Is this your own customization of Shape Up?
Though much of my thinking and direction of travel has been inspired by Ryan over the years, we have very different constraints to Basecamp (funding model, team size, success factors, etc). Some projects will suit themselves more to “Shape Up by the book”, some won’t, so I just pick and choose depending on what we’re doing at any given moment.
interesting distinction between the Budget (billable/work time) and Timebox (calendar time).

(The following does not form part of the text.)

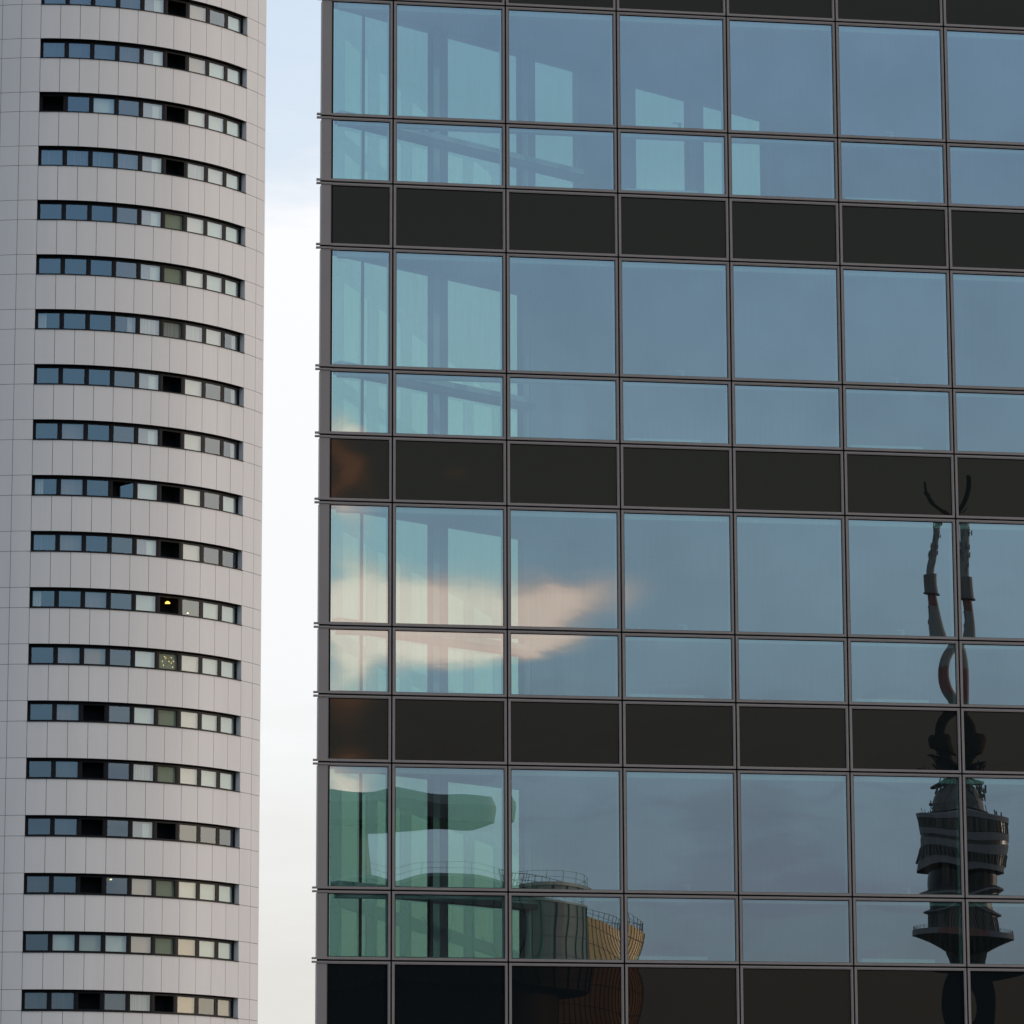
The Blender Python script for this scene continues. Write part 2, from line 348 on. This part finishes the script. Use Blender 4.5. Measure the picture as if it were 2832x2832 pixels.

IIRC, at the time we had some tricky scheduling issues, so it was trying to account for doing a few different projects at the same time with the same people. It may have been a mechanism for easing us in to thinking about hard cutoffs for work (circuit breakers), too – I can’t really remember. I don’t think I’ve used this since, but that’s not to say I wouldn’t in future.
In your examples there are mostly comments with GitHub issue taskslists and/or merged PRs.
Yeah, these are real projects and what you see on GitHub is what actually happened. There’d have been a fair amount of verbal communication as the project went on and we demoed progress in video calls, which wouldn’t necessarily have been documented.
Any examples of hand-off / scoping, i.e. decomposing a Shape Up pitch into lists of Scopes with optional TODOs/tasks?
I try to write the “pitches” (“packages” in more recent language) in such a way that makes it clear what we’re aiming at achieving, but I’m handing off to a senior programmer who’s been in the team for 5+ years, so I can write them knowing there’s a lot of contextual knowledge that I don’t have to cover.
Hand off is essentially just assigning the work in a planning session. He goes away and reads it, and then we usually talk through any questions and the outline of how to scope (though not necessarily in direct “shape up” language) in our regular 1:1.
The team will have an awareness of projects well before they’re shaped, so they won’t be seeing it for the first time at this handover stage. They’ll have seen the pitch/package being developed as I’ll be talking about progress from my ~“product management” perspective in our regular updates, catchups, etc.
While I’d like us to be a bit better at documenting scope decomposition, it’s not that it doesn’t happen. The order of the commits/PRs is the result of the programmer figuring that out.
In terms of recorded todos/tasks, sometimes we do this, sometimes it’s more informal and verbal. “What do you think about X? Does it need a bit more? Later? Okay, will come back to that if we get time”. Given we’re such a close, small team, we don’t need as much formality there.